‘Tis the season to rate mobile competence. Digital think tank L2 says that Sephora, Nordstrom, Macy’s and NET-A-Porter are the most “mobile-competent” among what it calls
“prestige” brands. In L2’s new study, Prestige 100 Mobile IQ, the most recognizable brands were measured across 250 parameters, including their mobile sites, apps, marketing
approaches and innovation. In order, the top ten brands were:
Sephora
Nordstrom
Macy’s
NET-A-PORTER
Bloomingdale’s
L’Occitane en
Provence and Tiffany & Co. (tie)
Neiman Marcus
InterContinental Hotels & Resorts
Estee Lauder
Aveda
L2 cites Sephora especially for
its mobile experience and persistence, noting that its sustained and iterative investment in the platform is paying off. Sephora “exists in a class by its own,” L2 adds, praising
Sephra’s well-organized product videos and easy brand sorting and filtering, the shopping list creator and tracking of the customer’s order history. Consistency across app and mobile site
is strong as well. And the app has tools that are both cool and genuinely useful, like testing nail polish colors on a customizable virtual hand.
Consistency across Web and mobile experiences
is going to be a key challenge for brands, L2 seems to suggest. While 67% of the prestige brands it surveyed did have m-commerce already, the disparity between Web and mobile sites was great when it
came to video, product search, order tracking and social media integration.
Nordstrom’s new mobile app is called out for its design and in-store experience.
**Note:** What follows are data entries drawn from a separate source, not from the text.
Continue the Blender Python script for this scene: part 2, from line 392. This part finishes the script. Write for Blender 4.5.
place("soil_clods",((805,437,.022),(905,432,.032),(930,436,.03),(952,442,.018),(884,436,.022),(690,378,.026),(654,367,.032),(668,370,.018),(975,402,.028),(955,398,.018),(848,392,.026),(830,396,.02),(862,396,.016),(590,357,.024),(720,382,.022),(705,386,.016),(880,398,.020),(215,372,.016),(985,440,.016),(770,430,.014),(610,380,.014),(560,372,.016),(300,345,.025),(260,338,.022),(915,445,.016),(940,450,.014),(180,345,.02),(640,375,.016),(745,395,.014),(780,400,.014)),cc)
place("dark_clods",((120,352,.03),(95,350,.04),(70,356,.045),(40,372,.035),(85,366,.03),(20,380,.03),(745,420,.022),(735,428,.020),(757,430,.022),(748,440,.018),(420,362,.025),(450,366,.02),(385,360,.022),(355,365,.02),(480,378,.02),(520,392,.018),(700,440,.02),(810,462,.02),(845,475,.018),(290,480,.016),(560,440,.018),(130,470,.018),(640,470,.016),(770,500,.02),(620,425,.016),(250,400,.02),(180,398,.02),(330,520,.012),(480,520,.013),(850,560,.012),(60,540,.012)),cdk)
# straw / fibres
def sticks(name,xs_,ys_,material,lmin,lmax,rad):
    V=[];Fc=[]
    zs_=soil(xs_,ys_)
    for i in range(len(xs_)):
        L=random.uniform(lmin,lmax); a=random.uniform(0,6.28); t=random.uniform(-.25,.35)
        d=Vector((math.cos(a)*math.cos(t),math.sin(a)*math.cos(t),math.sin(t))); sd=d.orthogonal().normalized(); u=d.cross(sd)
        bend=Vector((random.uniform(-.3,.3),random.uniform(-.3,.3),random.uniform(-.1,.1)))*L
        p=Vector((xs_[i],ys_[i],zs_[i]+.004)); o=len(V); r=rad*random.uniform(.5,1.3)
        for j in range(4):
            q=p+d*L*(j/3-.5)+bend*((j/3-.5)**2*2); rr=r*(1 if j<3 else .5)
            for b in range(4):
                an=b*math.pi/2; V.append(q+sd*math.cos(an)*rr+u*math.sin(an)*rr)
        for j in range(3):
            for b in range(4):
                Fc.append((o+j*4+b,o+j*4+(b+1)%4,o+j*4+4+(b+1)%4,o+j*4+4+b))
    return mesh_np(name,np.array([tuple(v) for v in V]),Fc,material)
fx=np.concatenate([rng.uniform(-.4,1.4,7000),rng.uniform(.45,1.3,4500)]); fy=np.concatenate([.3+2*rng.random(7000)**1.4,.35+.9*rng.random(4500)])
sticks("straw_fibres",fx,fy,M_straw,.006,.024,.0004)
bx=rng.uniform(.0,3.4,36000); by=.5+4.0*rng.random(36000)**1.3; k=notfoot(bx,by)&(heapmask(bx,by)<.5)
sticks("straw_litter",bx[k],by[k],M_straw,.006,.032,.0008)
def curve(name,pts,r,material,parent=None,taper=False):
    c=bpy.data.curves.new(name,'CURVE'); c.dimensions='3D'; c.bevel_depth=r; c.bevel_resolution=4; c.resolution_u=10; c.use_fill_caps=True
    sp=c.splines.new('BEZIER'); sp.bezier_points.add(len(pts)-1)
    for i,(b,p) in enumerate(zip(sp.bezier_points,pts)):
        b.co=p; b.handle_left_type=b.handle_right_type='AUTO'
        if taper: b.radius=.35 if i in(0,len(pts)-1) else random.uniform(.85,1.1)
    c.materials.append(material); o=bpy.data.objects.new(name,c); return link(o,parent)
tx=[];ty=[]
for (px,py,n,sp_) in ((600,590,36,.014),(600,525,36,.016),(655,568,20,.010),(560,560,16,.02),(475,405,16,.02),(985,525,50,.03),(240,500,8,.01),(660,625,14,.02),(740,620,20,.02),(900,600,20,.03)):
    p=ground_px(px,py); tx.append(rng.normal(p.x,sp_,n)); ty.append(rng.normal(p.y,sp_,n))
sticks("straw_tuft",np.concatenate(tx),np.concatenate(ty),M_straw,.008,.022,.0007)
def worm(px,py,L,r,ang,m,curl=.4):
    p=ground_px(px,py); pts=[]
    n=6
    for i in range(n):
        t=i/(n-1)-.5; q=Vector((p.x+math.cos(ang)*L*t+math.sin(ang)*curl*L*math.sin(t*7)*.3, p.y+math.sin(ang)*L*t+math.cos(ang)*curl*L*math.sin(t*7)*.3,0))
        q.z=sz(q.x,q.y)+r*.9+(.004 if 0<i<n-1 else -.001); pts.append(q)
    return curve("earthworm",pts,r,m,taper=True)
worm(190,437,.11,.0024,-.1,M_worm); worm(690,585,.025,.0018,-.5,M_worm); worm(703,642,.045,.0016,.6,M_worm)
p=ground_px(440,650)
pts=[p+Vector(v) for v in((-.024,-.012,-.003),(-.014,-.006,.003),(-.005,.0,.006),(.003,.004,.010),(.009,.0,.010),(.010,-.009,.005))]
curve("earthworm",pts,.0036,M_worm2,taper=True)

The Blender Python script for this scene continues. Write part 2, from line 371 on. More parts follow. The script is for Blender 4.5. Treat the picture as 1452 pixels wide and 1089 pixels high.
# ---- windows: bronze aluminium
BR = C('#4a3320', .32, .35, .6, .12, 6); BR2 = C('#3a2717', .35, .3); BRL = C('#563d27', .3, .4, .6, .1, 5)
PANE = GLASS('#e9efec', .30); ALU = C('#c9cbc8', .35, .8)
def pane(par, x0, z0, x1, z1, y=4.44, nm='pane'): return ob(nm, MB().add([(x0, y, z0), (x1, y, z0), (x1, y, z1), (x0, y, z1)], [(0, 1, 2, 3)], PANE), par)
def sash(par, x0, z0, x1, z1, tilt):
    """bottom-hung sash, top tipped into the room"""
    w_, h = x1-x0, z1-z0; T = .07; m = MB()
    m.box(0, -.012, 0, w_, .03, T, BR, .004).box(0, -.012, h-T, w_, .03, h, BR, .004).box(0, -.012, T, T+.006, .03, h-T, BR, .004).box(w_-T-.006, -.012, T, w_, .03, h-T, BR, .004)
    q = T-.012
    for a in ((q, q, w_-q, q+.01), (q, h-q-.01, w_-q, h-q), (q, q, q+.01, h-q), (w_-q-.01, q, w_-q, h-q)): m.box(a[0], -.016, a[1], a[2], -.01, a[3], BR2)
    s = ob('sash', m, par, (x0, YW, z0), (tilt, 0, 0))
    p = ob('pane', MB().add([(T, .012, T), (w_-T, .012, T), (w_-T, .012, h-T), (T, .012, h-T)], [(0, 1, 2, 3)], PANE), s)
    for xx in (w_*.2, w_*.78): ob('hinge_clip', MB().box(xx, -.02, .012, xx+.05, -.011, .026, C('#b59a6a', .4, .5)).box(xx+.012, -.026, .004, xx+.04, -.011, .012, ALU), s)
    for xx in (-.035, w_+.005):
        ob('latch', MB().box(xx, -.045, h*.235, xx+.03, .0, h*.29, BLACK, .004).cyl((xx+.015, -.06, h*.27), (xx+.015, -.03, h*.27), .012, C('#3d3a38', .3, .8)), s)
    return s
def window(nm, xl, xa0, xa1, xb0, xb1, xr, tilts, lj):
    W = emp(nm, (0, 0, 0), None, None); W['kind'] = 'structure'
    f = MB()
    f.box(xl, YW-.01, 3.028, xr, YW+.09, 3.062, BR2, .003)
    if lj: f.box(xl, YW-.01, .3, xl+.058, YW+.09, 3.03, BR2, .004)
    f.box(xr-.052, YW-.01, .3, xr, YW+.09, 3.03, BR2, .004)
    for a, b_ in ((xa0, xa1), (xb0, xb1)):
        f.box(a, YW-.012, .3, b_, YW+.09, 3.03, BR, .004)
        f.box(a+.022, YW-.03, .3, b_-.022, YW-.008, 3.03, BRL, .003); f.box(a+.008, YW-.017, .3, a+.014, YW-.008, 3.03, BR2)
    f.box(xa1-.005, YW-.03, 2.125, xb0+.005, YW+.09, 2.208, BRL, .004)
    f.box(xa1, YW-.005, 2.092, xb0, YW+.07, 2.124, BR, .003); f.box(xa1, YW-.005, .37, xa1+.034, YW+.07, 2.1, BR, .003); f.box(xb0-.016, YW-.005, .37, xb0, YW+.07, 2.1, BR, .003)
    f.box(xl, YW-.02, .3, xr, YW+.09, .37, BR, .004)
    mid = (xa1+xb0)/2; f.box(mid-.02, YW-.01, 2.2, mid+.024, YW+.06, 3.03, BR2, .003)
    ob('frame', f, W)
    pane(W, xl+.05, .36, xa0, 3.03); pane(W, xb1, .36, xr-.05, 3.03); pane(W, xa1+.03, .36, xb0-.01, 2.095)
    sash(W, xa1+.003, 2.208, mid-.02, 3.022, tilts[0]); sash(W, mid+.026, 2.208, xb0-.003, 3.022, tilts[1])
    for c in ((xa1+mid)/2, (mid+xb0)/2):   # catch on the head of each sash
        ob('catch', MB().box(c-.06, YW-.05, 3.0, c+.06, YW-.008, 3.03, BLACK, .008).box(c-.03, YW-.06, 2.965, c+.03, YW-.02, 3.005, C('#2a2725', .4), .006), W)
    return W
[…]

In fact, I would regard
Nordstrom’s as one of the best app shopping environments I have seen. The app guides you through various paths for shopping, including a personalized experience that lets you choose a base style
and then filter results by everything from price to color to brand. Everything about the app is big, visible, and an encouragement to browse. I loathe clothes shopping, and certainly don’t shop
in Nordstrom’s. But this app actually got me interested.
And it is still an iOS world among the iconic brands. The survey finds that 70% of them are present in the Apple Apps
Store, 22% in Android’s Marketplace, 16% in Symbian, 75 in blackberry and 2% on windows Phone. Any major brand that has developed an app, has done so in iOS.Among high-end brands, L2 sees 66%
with a mobile-optimized site, 70% with some form of app, and 52% with both.
It is important to note that while L2 labels its top 13 brands in the top 100 either “genius” or
“gifted” there are many, many brands that are declared downright “feeble” in this report. The criticisms are perhaps more instructive than the praise for the top sites. Origins
is slapped for having good user reviews of products on its mobile site, but no way for the current user to submit a review of one’s own. Many brands have uneven mobile initiatives. L2 praises
Marc Jacobs for its popularity on foursquare, for instance, but that isn’t followed through with a robust mobile app or site presence. A number of prestige brands were drawn to the iOS app
frenzy but somehow overlooked a mobile Web initiative.
L2 finds that despite recent heat around mobile marketing, most major brands are underinvested in the platform. About two-thirds of
prestige brands have mobile-optimized sites. But less than 20% have unique app content for the iPad, a device that maps well against upscale brands. About a third of brands that do have mobile sites
still do not support m-commerce.
Overall, in fact, 44% of L2’s top 100 rates as “feeble,” and 23% were “challenged.” One verdict intrigued me. For the Gucci
Group’s Balenciaga brand, L2 warns “Whatever you do, don’t pinch and zoom.” Of course I had to try it for myself and aimed the iPhone’s Safari at the brand’s URL.
They weren’t kidding. One attempt to zoom in on this non-optimized site and it literally froze the iPhone and required a hard reboot. I never saw that happen before. Talk about a bad customer
experience. These guys really don’t want you to use your phone to shop.